The half-time interval only served to invigorate the home side, as Rafa Benitez's men added a second goal just two minutes after the restart.

Jose Reina's punt downfield was glanced on by Peter Crouch. Garcia nipped in ahead of the static Gary Naysmith before lofting a precise shot over the onrushing Wright.

Everton initially struggled to get a foothold in the contest and manager David Moyes was contemplating a triple substitution when The Toffees pulled one back on 61 minutes.

Leon Osman curled in a corner from the left and Cahill stole in unmarked to head the ball inside the far post to hand Everton hope.
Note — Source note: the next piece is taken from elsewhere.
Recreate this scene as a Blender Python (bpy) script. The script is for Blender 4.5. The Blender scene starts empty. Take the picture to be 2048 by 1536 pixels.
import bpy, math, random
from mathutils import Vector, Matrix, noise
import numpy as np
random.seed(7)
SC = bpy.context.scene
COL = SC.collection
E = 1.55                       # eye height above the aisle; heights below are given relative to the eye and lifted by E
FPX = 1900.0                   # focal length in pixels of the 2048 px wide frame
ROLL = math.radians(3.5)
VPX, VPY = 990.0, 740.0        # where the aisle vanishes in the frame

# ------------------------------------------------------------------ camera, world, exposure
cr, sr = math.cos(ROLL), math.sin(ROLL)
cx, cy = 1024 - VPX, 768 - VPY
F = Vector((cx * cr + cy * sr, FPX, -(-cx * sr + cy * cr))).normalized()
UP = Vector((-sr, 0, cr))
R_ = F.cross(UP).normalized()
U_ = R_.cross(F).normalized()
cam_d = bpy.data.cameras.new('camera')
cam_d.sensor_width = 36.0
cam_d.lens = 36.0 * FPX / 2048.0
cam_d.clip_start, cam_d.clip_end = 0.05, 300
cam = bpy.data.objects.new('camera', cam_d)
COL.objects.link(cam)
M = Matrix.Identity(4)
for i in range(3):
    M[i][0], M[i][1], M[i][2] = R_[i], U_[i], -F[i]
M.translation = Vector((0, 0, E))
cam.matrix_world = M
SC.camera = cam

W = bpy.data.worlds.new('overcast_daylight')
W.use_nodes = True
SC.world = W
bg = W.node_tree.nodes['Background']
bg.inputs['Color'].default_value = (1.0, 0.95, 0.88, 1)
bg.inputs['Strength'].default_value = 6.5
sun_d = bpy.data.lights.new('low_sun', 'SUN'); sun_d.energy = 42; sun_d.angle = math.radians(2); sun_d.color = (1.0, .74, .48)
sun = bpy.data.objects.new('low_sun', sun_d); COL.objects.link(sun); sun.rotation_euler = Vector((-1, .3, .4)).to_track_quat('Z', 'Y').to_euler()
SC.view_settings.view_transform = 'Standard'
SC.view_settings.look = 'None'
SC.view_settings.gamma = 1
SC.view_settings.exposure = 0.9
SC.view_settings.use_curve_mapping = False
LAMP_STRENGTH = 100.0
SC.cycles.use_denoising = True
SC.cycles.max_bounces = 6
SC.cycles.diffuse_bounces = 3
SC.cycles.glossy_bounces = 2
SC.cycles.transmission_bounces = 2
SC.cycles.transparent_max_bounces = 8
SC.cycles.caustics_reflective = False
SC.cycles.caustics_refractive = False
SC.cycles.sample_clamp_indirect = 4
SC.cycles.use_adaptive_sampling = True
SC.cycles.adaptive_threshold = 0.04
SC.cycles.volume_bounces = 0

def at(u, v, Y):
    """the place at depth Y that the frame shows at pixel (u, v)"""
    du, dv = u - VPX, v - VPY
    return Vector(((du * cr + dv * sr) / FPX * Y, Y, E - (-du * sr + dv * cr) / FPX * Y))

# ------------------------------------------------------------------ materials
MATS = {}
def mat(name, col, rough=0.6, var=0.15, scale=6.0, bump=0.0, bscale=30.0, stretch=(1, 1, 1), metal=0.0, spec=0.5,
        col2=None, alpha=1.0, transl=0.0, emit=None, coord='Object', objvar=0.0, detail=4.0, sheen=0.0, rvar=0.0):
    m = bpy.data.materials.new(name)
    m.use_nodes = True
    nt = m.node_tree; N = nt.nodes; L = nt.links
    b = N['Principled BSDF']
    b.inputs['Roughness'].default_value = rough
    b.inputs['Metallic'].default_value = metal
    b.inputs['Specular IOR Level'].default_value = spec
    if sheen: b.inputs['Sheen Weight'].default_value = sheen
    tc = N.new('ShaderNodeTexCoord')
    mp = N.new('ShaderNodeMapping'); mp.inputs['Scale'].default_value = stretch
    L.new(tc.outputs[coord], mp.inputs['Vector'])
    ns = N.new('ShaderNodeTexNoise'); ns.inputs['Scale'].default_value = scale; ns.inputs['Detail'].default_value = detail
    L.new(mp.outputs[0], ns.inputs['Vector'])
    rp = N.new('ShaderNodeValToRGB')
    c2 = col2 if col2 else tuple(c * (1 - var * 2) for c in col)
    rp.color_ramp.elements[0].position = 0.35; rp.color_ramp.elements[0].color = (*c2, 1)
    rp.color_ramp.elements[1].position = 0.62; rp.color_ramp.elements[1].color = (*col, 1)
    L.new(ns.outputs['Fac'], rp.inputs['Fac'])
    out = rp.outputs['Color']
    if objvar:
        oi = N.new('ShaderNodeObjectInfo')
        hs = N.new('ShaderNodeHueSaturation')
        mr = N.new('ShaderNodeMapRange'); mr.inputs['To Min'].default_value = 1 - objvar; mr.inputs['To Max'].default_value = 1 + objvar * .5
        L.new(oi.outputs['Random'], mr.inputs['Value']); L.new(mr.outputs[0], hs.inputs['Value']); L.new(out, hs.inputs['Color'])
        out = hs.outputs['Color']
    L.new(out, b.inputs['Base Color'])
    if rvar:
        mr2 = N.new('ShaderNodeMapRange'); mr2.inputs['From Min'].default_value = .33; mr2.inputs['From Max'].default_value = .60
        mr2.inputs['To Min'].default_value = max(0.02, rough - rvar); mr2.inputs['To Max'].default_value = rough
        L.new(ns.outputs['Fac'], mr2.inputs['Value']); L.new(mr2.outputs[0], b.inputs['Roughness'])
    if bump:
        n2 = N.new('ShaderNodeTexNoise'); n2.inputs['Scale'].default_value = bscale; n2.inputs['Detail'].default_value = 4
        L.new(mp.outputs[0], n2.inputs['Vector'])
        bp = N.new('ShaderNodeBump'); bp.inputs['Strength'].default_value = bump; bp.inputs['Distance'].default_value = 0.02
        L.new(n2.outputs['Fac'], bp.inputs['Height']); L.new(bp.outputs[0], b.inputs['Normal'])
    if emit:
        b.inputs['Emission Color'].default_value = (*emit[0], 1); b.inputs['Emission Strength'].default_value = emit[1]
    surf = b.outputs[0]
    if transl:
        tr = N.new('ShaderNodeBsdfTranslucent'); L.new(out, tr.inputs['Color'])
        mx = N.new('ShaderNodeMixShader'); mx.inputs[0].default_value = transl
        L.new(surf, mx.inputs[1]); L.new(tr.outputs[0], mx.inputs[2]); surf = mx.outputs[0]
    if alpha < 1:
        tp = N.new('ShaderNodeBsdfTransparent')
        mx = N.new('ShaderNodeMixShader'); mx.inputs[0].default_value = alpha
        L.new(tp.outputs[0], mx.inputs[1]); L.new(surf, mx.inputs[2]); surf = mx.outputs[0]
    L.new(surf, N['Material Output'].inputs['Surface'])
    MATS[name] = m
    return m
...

That was almost extinguished on 67 minutes when, after David Weir had been booked for bringing down Mohamed Sissoko, Alonso crashed the resulting free kick against the crossbar.

Moyes then introduced Duncan Ferguson and van der Meyde, but Everton could have fallen further behind amidst their reorganisation, only for Garcia to fail to get a clean shot in when the ball broke kindly to him six yards out.

The Toffees were starting to wobble and hesitation from Weir allowed Kewell to forage forward, as the Australian's stinging drive was superbly pushed away by Wright.

Van der Meyde's impact lasted just six minutes and was only negative from Everton's point of view when he was sent off, perhaps harshly, for catching Alonso in the face with a leading arm, with intent not seemingly at the forefront of the Dutchman's mind.

Alonso was the architect, momentarily, of a third Liverpool goal on 78 minutes when his swirling free kick from range found its way into the net, possibly via a blond hair belonging to Sami Hyypia, but Crouch was penalised for offside and Everton breathed again.

The reprieve was brief, though, as Liverpool scored a deserved third goal on 84 minutes. Kewell collected a pass from Steve Finnan 25 yards from goal and let fly with a rip-snorter of a shot which flew past a helpless Wright.

Garcia was denied by Wright late on as Liverpool finished strongly, while Moyes will be bitterly frustrated by his team's inability to capitalise on playing against 10 men for a 55-minute spell.